* TO DO
Only the lines from the one containing "Write part 4" through the one containing "1, .64).scuff('#a9a9a8', .25)" are to be copied, exactly and with both ends kept.

* EXTRACTED DATA
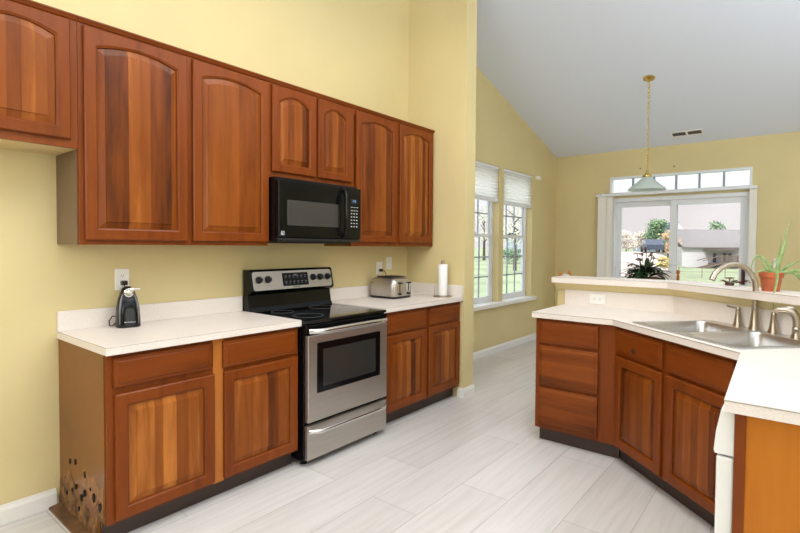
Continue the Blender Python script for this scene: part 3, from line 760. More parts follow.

==

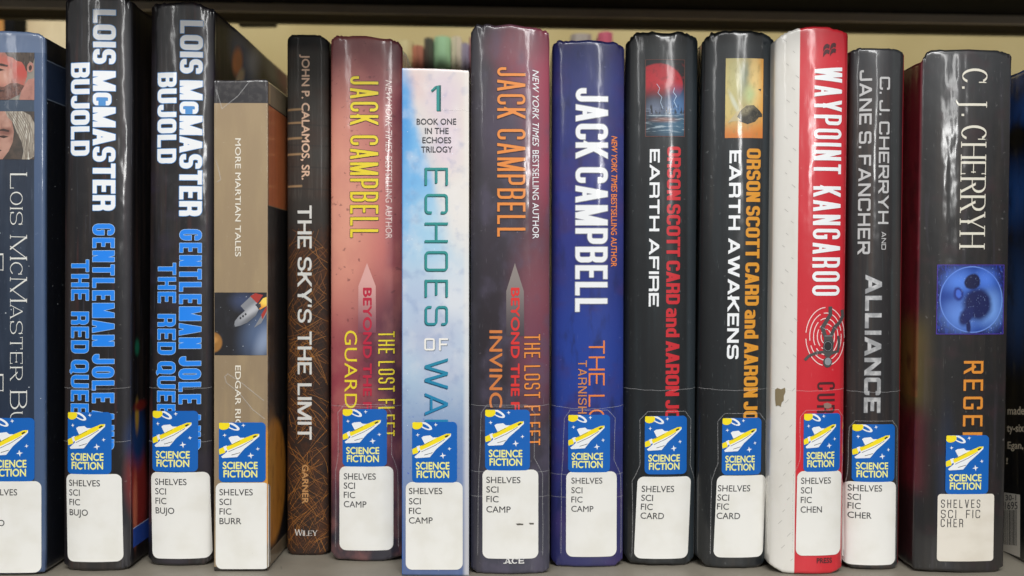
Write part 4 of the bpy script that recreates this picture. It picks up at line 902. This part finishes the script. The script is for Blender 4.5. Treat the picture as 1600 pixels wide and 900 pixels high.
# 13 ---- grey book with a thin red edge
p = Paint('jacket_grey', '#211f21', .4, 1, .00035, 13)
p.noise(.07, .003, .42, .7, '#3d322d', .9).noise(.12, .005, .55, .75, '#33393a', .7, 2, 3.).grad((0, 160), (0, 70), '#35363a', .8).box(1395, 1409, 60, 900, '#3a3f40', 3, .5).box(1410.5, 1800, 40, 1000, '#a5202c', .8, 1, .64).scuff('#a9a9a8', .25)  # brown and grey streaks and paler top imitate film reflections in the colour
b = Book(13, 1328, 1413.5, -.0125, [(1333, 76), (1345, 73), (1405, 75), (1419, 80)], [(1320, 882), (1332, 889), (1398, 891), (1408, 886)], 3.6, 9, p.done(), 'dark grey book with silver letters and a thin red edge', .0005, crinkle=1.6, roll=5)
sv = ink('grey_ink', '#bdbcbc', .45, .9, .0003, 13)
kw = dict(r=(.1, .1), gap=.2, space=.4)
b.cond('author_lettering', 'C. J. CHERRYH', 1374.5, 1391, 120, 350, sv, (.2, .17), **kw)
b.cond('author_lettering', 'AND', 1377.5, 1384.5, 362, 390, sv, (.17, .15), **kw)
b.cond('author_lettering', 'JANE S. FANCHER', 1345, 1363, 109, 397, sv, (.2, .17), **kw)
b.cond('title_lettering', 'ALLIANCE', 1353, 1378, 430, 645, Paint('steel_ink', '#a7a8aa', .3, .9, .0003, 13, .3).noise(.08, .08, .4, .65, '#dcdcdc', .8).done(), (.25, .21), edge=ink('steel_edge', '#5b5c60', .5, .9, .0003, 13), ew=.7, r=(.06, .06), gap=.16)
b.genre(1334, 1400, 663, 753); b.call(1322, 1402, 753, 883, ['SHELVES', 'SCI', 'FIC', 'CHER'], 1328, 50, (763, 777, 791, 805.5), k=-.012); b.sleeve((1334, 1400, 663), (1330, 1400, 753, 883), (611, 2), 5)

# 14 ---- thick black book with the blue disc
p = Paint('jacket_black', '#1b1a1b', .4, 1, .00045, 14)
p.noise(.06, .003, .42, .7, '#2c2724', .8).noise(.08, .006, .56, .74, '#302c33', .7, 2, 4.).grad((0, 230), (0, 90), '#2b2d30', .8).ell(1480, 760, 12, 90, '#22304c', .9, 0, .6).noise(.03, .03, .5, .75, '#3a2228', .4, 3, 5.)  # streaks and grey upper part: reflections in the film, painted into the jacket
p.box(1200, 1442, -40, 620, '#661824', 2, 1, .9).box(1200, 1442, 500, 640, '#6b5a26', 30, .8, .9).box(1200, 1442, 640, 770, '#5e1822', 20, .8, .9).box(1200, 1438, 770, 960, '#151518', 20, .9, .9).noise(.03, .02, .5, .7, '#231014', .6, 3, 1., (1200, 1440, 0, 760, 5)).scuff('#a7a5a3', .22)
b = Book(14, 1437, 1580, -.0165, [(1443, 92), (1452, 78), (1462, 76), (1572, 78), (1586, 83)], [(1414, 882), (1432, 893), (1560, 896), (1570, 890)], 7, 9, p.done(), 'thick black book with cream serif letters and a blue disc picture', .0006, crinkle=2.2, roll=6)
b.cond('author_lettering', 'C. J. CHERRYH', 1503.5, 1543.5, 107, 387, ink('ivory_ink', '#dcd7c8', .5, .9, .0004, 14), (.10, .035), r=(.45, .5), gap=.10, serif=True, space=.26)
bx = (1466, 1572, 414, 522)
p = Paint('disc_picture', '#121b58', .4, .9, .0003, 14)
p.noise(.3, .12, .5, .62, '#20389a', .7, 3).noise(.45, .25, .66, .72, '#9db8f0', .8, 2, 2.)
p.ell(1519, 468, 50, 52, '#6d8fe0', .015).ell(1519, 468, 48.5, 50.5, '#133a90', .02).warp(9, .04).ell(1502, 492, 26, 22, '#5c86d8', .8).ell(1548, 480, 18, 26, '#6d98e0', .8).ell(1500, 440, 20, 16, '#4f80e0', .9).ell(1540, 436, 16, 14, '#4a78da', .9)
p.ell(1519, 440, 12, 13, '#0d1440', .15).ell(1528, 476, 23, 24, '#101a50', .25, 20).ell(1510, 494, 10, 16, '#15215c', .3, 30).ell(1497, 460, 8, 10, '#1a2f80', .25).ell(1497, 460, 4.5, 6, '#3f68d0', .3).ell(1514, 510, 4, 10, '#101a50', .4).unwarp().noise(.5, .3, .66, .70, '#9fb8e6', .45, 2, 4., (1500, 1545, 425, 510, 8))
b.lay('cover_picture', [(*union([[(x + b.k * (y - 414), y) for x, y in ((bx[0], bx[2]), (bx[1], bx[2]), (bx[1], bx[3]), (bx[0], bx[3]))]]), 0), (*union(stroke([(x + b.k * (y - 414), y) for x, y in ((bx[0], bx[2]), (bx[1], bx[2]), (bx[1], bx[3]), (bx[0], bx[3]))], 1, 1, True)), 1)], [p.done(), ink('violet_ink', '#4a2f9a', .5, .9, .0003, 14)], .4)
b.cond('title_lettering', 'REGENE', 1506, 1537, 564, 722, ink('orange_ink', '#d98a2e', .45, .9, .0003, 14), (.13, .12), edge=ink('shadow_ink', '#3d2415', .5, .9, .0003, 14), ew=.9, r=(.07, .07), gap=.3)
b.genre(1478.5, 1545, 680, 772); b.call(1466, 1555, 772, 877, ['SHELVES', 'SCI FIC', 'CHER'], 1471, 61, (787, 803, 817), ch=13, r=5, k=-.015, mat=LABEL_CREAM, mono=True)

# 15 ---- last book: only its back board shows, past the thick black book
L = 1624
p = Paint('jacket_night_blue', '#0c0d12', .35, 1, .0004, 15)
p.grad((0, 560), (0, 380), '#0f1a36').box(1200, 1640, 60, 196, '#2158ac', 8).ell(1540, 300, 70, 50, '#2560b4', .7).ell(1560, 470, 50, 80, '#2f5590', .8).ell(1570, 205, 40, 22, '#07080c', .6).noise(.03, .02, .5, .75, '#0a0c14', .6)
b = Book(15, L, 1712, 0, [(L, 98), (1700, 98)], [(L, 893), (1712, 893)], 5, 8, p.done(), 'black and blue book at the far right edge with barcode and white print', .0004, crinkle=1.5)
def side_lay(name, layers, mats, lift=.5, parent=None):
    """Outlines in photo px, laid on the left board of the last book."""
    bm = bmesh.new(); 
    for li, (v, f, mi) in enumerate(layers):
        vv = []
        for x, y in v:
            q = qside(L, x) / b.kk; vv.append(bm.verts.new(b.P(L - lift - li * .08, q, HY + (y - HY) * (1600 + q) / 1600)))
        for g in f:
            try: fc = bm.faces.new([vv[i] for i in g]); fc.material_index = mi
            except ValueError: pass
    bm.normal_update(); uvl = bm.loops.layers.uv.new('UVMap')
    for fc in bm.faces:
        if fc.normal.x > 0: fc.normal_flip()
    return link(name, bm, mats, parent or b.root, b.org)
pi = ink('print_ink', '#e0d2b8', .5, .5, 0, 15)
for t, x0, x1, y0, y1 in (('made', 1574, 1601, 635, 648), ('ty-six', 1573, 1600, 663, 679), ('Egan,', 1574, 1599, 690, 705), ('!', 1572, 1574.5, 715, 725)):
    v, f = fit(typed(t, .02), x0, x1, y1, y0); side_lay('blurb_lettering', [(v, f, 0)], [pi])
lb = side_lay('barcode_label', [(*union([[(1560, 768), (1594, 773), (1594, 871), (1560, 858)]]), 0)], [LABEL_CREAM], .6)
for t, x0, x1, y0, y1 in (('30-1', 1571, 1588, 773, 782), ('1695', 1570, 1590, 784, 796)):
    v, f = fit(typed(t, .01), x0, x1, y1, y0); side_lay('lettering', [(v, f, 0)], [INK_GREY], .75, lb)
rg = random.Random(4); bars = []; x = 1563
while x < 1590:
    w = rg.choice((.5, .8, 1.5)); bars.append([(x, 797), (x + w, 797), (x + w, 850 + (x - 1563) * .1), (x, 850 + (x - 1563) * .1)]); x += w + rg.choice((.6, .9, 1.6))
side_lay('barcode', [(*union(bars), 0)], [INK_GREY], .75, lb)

* THE OUTPUT
Write part 4 of the bpy script that recreates this picture. It picks up at line 902. This part finishes the script. The script is for Blender 4.5. Treat the picture as 1600 pixels wide and 900 pixels high.
# 13 ---- grey book with a thin red edge
p = Paint('jacket_grey', '#211f21', .4, 1, .00035, 13)
p.noise(.07, .003, .42, .7, '#3d322d', .9).noise(.12, .005, .55, .75, '#33393a', .7, 2, 3.).grad((0, 160), (0, 70), '#35363a', .8).box(1395, 1409, 60, 900, '#3a3f40', 3, .5).box(1410.5, 1800, 40, 1000, '#a5202c', .8, 1, .64).scuff('#a9a9a8', .25)  # brown and grey streaks and paler top imitate film reflections in the colour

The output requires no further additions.